## RECORDS FOR THIS TASK
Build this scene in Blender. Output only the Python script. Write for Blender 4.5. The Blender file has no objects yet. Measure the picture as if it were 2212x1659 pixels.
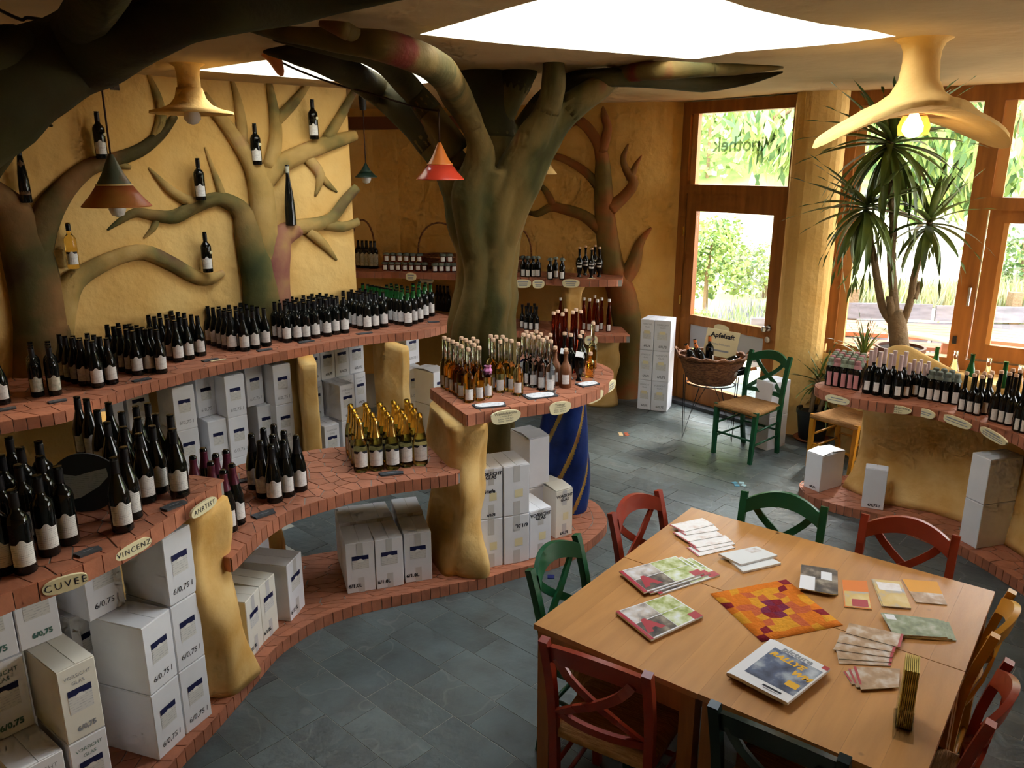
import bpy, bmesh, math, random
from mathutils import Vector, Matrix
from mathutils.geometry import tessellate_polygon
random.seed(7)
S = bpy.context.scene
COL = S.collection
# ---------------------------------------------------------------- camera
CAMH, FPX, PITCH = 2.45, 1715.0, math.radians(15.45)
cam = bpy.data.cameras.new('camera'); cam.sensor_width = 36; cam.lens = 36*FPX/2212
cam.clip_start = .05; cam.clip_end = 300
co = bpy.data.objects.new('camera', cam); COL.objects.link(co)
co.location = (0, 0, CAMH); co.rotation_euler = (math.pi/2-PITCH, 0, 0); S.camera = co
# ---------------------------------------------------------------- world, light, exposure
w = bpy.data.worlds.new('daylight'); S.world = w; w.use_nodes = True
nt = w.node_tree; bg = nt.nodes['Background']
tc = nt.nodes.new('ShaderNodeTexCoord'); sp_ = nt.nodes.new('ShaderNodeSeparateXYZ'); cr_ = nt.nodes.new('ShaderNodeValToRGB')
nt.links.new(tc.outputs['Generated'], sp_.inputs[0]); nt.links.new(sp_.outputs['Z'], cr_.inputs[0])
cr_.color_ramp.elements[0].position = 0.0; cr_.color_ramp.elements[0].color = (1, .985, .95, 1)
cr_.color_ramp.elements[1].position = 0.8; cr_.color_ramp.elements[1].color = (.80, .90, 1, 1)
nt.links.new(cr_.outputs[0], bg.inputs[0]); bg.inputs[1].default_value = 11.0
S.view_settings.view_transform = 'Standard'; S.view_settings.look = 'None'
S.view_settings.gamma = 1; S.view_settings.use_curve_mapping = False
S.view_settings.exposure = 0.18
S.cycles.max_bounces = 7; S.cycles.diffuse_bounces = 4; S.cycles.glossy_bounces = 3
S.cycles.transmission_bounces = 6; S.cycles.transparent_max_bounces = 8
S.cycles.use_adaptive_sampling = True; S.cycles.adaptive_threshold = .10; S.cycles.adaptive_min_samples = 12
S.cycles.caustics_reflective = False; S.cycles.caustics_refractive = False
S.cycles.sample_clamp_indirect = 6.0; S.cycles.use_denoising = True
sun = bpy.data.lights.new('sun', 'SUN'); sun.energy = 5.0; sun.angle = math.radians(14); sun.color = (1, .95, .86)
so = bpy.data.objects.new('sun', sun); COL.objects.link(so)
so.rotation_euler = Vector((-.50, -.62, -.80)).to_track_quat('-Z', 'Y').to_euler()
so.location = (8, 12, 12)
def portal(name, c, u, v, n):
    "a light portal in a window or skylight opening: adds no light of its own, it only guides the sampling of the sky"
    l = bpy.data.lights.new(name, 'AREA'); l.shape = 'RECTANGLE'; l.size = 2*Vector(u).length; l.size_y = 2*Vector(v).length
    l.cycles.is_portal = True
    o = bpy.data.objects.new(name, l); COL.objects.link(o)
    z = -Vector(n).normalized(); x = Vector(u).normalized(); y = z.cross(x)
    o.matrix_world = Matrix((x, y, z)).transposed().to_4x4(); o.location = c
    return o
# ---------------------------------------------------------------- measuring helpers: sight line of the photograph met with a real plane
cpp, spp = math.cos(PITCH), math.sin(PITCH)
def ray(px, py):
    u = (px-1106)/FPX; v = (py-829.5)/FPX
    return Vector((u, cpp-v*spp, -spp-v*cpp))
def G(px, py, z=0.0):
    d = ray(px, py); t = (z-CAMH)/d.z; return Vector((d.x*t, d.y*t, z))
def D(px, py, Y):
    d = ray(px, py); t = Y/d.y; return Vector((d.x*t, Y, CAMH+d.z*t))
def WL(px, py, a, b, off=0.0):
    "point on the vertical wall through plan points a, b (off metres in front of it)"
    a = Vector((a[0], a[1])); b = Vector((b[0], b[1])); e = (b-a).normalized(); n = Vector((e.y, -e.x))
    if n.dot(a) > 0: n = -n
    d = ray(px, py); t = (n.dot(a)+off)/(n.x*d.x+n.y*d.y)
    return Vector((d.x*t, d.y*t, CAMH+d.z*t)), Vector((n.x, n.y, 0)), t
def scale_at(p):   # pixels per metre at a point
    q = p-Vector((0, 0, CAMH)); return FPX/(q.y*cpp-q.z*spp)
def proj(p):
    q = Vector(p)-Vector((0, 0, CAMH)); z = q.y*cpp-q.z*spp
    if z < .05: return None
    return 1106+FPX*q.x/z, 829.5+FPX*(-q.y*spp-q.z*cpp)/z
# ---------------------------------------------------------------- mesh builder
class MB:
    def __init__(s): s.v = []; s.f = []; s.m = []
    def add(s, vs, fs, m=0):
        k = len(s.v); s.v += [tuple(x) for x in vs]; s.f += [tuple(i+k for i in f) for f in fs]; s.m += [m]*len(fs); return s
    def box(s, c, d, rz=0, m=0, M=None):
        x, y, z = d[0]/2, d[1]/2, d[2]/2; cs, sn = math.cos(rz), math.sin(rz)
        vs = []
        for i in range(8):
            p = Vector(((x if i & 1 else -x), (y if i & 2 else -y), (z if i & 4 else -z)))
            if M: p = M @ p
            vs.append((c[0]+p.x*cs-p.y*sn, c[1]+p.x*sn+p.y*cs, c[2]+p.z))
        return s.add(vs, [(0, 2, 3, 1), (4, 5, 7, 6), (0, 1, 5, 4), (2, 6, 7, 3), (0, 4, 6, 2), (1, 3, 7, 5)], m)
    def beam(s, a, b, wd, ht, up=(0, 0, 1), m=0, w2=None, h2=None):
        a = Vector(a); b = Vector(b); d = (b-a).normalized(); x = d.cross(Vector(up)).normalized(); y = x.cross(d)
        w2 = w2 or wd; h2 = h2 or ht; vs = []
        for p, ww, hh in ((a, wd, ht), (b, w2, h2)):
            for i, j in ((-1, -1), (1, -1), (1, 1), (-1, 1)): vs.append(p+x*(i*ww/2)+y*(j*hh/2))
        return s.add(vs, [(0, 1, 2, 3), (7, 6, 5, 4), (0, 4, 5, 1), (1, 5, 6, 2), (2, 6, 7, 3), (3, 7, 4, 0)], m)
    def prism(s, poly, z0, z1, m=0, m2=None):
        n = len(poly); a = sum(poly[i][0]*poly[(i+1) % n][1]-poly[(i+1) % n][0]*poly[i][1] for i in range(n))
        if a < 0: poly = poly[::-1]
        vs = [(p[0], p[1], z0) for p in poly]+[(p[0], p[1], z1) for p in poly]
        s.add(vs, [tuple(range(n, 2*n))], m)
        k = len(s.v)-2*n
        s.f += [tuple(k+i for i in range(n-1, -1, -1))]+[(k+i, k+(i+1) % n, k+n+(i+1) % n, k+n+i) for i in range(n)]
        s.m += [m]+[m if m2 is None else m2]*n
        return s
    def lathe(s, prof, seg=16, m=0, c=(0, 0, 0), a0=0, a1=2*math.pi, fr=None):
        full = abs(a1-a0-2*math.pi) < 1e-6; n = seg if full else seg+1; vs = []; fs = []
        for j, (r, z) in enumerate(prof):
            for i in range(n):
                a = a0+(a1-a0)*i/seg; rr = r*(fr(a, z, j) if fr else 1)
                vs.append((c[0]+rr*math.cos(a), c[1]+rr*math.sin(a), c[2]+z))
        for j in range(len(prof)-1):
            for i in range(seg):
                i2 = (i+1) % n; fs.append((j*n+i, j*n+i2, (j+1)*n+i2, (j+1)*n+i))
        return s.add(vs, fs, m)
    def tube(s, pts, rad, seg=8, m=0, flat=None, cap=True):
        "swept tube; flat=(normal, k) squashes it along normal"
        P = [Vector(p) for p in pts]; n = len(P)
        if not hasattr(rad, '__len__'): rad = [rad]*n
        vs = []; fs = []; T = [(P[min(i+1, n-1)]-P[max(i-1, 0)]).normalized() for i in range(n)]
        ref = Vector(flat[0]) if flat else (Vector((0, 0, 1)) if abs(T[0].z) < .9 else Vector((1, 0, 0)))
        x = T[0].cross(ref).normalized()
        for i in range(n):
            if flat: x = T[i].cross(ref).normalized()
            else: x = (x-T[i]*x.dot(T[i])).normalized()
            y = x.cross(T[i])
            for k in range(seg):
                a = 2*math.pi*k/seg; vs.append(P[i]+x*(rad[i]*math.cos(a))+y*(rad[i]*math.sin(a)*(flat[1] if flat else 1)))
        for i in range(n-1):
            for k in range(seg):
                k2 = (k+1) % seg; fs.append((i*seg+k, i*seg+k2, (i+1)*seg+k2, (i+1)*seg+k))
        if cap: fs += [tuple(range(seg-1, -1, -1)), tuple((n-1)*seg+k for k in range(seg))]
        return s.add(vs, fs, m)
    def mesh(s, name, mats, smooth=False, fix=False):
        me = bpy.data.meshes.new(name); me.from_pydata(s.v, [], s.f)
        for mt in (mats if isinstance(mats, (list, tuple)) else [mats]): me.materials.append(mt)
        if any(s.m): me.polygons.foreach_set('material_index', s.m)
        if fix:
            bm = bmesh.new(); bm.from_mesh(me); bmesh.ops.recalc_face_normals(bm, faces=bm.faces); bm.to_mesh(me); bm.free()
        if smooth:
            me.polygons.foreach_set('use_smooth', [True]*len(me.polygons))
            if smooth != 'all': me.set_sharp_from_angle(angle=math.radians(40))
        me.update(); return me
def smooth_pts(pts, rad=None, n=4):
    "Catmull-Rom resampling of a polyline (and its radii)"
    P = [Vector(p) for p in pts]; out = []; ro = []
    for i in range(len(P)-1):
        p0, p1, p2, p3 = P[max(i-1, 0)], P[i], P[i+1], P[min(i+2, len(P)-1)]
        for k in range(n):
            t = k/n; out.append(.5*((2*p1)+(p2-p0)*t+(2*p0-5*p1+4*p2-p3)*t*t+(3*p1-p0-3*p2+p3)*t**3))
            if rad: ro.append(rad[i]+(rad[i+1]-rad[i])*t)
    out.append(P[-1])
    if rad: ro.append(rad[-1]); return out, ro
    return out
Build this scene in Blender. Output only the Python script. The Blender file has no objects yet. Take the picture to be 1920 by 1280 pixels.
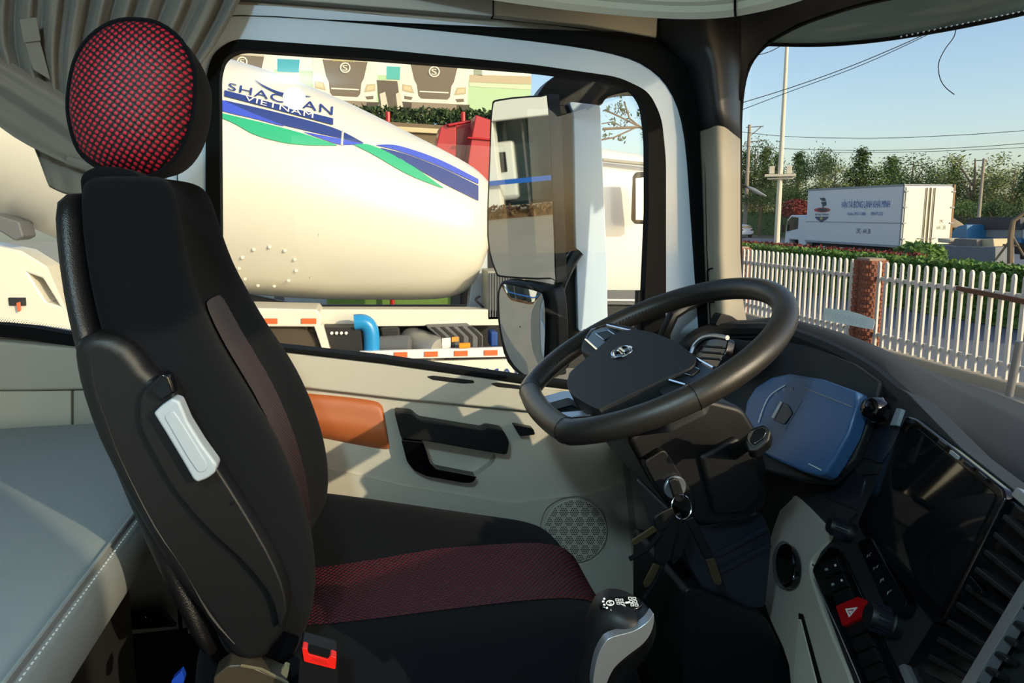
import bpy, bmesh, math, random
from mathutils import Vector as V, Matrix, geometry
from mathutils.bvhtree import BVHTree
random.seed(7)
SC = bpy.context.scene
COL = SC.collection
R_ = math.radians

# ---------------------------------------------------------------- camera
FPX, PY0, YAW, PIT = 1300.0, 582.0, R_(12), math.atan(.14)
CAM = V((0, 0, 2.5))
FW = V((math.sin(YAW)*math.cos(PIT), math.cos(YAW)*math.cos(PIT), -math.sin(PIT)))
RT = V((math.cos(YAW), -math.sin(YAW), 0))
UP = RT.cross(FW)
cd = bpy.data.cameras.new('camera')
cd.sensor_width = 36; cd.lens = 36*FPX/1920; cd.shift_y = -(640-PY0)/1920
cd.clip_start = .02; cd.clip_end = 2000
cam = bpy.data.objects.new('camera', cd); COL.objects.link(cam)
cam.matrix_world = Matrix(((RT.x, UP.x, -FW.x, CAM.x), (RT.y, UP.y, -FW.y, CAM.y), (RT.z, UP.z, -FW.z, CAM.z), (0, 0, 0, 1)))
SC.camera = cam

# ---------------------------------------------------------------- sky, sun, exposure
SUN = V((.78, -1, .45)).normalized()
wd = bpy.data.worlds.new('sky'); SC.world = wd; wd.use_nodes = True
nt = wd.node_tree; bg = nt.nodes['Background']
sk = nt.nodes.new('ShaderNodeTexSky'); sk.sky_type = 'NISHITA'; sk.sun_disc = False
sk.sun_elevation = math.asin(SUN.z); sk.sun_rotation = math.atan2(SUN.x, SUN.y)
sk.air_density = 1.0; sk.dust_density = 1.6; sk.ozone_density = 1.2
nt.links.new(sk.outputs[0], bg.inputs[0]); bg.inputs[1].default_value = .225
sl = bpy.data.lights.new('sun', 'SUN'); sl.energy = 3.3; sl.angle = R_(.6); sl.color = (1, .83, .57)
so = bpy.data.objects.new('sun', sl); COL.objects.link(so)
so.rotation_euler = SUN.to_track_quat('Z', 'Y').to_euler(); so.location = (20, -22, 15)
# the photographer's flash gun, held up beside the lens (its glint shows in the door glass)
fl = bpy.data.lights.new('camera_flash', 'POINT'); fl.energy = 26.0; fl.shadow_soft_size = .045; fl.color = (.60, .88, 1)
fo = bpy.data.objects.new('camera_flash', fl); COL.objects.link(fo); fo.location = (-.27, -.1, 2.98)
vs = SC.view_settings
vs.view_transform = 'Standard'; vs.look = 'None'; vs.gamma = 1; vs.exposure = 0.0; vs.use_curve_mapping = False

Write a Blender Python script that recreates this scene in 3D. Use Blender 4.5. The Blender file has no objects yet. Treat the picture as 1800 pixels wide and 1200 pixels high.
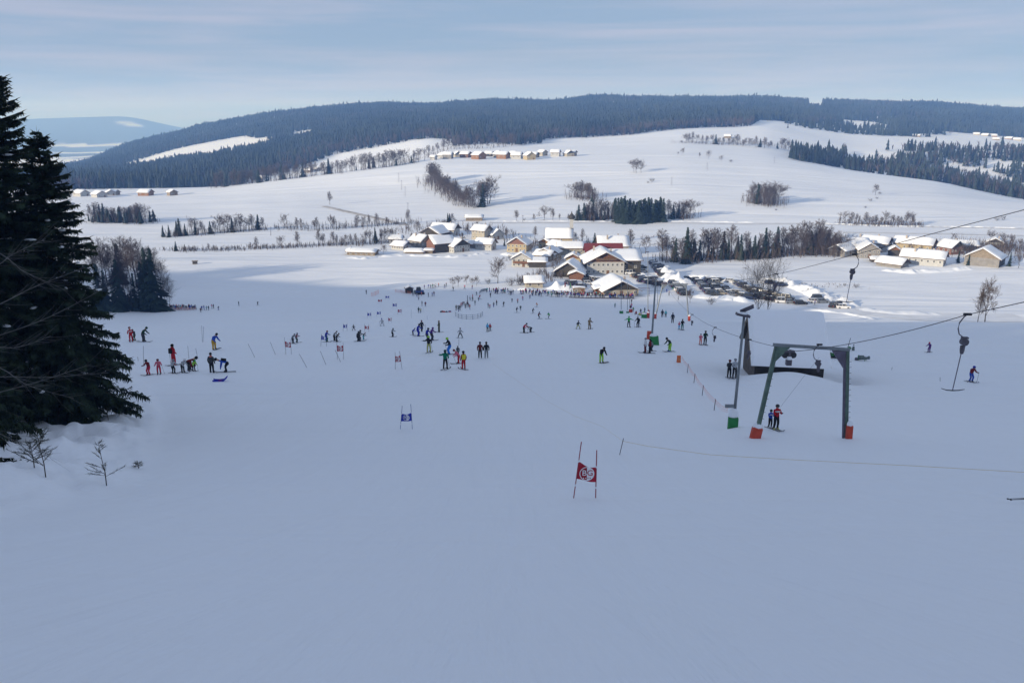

## WRITTEN EXERCISE
Within the listing above, copy each line that has the string "script".

## RESULT
Build this scene in Blender. Output only the Python script. Write for Blender 4.5. The Blender file has no objects yet. Measure the picture as if it were 2212x1659 pixels.
Build this scene in Blender. Output only the Python script. The Blender file has no objects yet. Take the picture to be 1920 by 1280 pixels.
Write a Blender Python script that recreates this scene in 3D. Use Blender 4.5. The Blender file has no objects yet. Treat the picture as 1800 pixels wide and 1200 pixels high.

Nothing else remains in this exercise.